Van Winkelhof explains that foreigners frequently have a ‘know-it-all’ mentality and think they can make a success of any venture in countries where they have no experience, often only to see their businesses collapse. “They come here and find a product or service missing from the market, they have no prior experience in that sector, they don’t even know where to source it. But because they are educated, they think that they are better than everybody else. Arrogance creeps in.”

He says that many Western business people would probably be more successful in their projects if they made an attempt in the developed world, rather than in Africa, merely because they would be more “realistic” about it.

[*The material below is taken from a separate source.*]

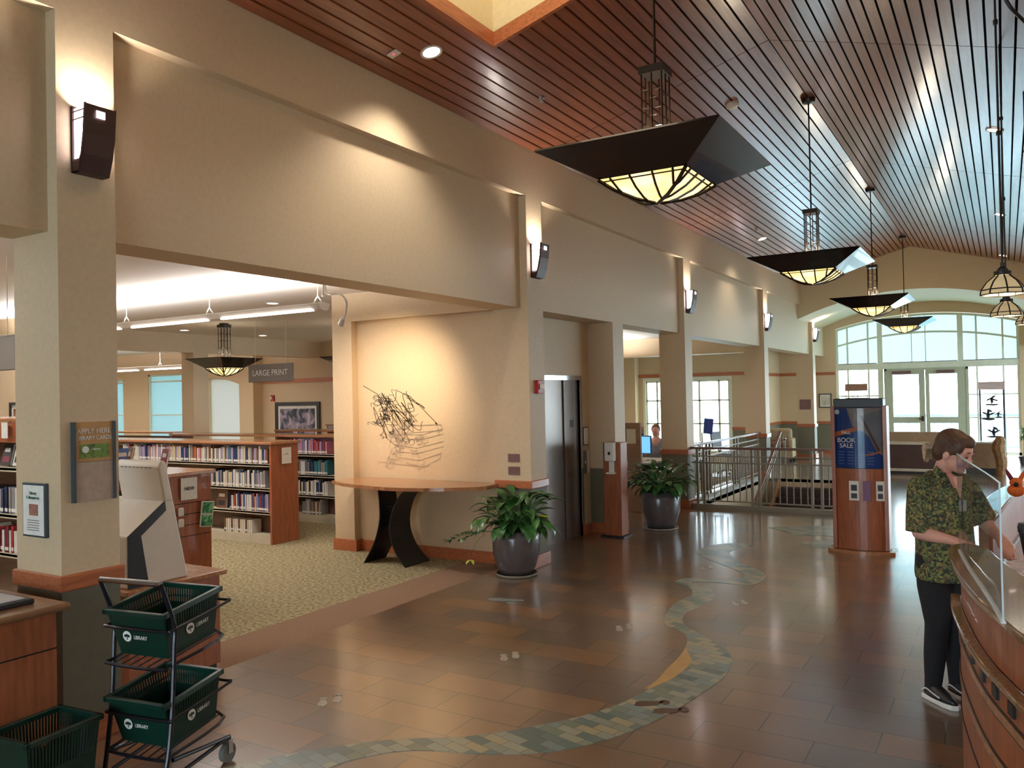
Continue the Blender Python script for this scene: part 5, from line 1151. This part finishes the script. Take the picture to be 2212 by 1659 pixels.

“For example, if you have a project or an idea and you want to invest specifically in Tanzania, the first thing that I suggest is that you look at the wealthy African and Asian communities living in Dar es Salaam, and ask yourself, ‘Why hasn’t someone else done it yet?’ Certain communities have access to a great deal of capital that doesn’t involve banks, there are no stringent investment criteria and therefore they can take advantage of opportunities quickly. So taking a deeper look into why someone else has not invested in the project you are interested in, could save you time in the long run. Generally, there are three reasons why others have not invested. First, they have tried and failed; second, they haven’t tried because they knew it would have been too difficult; or third, the margins available do not justify the risk.”

“Don’t make the assumption that a product is transferable just because it is not available locally, this could lead to disappointment,” says Van Winkelhof. “Turn the equation on its head, think to yourself, how could the West and Asia benefit from Africa in terms of products, services or investment opportunities?”

From investment banking to flowers

Van Winkelhof grew up in Tanzania, but left the country to work in the financial sector in the UK and US. Before he returned to Tanzania’s commercial capital Dar es Salaam in 2006, he was an investment banker for nine years at NatWest and JP Morgan Chase in London.

He is no stranger to making business mistakes in Tanzania. “I came out of investment banking and thought I knew everything. My parents started a flower farm and I jumped in there thinking we were going to make lots of money selling flowers to Europe. By the time we were half-ready, 2008 came along and the global flower industry collapsed.”

A dabble in the biofuels industry also didn’t work out as expected. Van Winkelhof blames these failures on the fact that he became involved in an industry he didn’t understand. “How did I think that an ex-banker could come to Africa and start farming?”

Understanding the market

Companies and entrepreneurs need to make sure they understand the unique workings of the markets in which they wish to do business.

Van Winkelhof uses the example of someone that wants to open a clothing outlet in Dar es Salaam. “There are not many formal clothing shops here. Someone might think, ‘I’m going to import clothes from Europe and my shop is going to be successful’. But when you look at it more deeply, the reason why there are few shops, is that in most of the various communities there are one or two people that import clothes and other goods. They will then sell the clothes informally at house parties, etc, which means they have small overhead and working capital costs and they get their money back within two months. Some of these people bring in two containers a month. Not to forget the thriving second hand clothing markets, which sell practically new clothes at cheap prices. So if you didn’t know about this, you would have opened a shop and wondered why nobody is coming.”

Small middle class

He notes that although Tanzania’s middle class is growing, it is still fairly small compared to Kenya or South Africa. “The only people that you could classify as middle class here are the ones working for themselves, the telecoms companies, the mines and the NGOs. Although growing fast, there is still a lack of discretionary income. If you are testing a product or a new idea in Africa, you really need to think about that.”

Local partners

Foreign investors often ponder whether they should take on a local partner when investing in an African country. Unless it is a legal requirement, Van Winkelhof reckons that local partners – who can include Tanzanians as well as other nationalities living in the country – may be unnecessary. “Looking at the number of times that local partners and foreign investors have fallen out – I would suggest not partnering. If you hire a good accountant, auditor or other consultants, they can get you whatever you need. Having said that, if a potential local partner has a competitive advantage or specific local niche or knowhow; then it should be something that needs to be seriously considered.”

“The reputation of Africa is that it is a difficult place to do business, certainly there are issues which need to be addressed, but a lot of the time the blame is ill-founded, based on lack of planning, research and proper due diligence,” he adds.